Concernant l’équilibre financier de la ligne, se pose la question de la concurrence, notamment en dehors des heures de pointe, du RER B, qui, en l’absence de perturbations, relie la gare du Nord à l’aéroport en trente-quatre minutes pour un coût de 10 euros, contre 24 euros pour le Charles-de-Gaulle Express, même si l’on peut espérer que celui-ci captera des usagers de la route. Cela est souhaitable, à la fois pour désengorger les axes routiers et réduire les émissions de gaz à effet de serre.
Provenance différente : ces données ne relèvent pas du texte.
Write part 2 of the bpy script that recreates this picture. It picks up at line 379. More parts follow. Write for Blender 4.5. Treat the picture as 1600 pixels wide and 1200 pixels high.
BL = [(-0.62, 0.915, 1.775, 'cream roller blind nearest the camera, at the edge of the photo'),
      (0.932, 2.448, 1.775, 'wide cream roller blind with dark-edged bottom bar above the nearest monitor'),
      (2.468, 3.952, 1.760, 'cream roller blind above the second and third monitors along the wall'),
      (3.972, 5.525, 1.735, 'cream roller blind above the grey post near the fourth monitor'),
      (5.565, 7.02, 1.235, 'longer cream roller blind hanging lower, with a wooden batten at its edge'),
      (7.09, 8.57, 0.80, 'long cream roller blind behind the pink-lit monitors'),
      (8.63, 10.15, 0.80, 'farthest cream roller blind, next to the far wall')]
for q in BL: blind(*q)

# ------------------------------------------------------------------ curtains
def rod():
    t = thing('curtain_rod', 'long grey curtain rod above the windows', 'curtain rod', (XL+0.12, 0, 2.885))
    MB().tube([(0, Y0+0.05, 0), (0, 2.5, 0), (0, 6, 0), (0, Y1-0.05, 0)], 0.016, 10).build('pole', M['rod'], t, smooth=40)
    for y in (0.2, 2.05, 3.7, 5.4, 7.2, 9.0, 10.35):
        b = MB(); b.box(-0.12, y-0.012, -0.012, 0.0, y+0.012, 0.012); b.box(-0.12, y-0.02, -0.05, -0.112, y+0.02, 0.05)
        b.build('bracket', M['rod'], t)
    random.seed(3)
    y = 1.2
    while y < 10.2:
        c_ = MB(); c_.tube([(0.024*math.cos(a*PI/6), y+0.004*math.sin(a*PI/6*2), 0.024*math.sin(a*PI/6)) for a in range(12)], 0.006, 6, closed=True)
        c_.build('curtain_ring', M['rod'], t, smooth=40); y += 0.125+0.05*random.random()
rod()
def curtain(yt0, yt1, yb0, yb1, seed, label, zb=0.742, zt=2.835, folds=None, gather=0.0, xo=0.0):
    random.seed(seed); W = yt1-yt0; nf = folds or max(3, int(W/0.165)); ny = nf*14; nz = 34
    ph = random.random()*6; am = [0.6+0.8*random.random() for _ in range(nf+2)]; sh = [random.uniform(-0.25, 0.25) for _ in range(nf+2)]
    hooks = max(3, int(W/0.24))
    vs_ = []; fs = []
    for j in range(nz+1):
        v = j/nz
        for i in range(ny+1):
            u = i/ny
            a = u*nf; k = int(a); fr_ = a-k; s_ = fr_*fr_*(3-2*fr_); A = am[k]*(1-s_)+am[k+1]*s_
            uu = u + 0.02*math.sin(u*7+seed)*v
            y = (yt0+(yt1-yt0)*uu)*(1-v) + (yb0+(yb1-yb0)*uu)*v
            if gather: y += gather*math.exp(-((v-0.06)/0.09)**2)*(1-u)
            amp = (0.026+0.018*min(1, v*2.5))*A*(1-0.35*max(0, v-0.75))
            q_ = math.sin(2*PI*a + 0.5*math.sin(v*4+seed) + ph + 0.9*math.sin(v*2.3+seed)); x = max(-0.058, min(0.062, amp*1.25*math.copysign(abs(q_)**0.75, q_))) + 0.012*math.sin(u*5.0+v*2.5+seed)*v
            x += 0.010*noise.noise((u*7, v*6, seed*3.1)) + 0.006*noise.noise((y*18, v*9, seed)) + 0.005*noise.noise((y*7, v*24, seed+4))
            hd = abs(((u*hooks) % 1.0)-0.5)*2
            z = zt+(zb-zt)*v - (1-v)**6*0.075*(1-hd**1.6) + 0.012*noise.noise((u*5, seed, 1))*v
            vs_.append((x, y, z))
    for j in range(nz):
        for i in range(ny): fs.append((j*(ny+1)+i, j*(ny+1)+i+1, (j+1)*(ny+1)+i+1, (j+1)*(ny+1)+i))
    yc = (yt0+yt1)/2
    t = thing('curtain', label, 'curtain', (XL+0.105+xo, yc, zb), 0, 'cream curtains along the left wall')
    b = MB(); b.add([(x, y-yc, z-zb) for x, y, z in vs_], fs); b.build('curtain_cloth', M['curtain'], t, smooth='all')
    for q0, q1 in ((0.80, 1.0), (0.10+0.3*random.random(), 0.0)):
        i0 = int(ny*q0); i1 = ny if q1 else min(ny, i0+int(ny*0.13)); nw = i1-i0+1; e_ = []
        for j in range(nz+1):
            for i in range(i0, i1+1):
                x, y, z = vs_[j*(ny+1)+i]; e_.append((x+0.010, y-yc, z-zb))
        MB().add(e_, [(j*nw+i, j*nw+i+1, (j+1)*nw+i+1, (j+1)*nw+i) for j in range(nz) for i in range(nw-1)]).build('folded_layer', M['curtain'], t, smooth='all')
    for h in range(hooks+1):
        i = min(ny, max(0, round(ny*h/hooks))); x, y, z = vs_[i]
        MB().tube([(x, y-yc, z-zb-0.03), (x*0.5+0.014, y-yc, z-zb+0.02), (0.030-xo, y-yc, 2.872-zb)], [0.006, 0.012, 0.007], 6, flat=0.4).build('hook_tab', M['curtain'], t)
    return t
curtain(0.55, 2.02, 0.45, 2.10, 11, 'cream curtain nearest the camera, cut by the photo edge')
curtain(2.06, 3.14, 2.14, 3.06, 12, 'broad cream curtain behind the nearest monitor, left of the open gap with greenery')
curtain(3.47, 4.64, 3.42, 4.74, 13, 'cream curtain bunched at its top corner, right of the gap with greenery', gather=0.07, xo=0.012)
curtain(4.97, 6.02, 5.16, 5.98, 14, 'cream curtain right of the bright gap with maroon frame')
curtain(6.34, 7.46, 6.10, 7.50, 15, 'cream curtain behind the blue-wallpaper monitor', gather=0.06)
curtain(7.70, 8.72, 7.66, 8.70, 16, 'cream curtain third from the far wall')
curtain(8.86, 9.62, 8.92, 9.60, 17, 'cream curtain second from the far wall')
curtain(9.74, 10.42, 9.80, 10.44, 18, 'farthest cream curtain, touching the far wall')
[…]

C’est pourquoi il est essentiel d’évaluer le coût de ce projet de manière sincère. Son estimation est tout de même passée de 780 millions à 1, 4 milliard d’euros, aux conditions économiques de 2014. Il est certes compliqué de procéder à une évaluation financière précise à un stade précoce, mais ce doublement du coût prévisionnel est extrêmement préoccupant.

Mes chers collègues, si des interrogations et des doutes demeurent quant aux conditions de réalisation et de financement de ce projet, ce qui nous impose de rester très vigilants et doit inciter le Gouvernement à prendre en compte les remarques de notre assemblée, les sénateurs du RDSE le soutiendront néanmoins, car sa mise en œuvre leur semble indispensable à la région-capitale.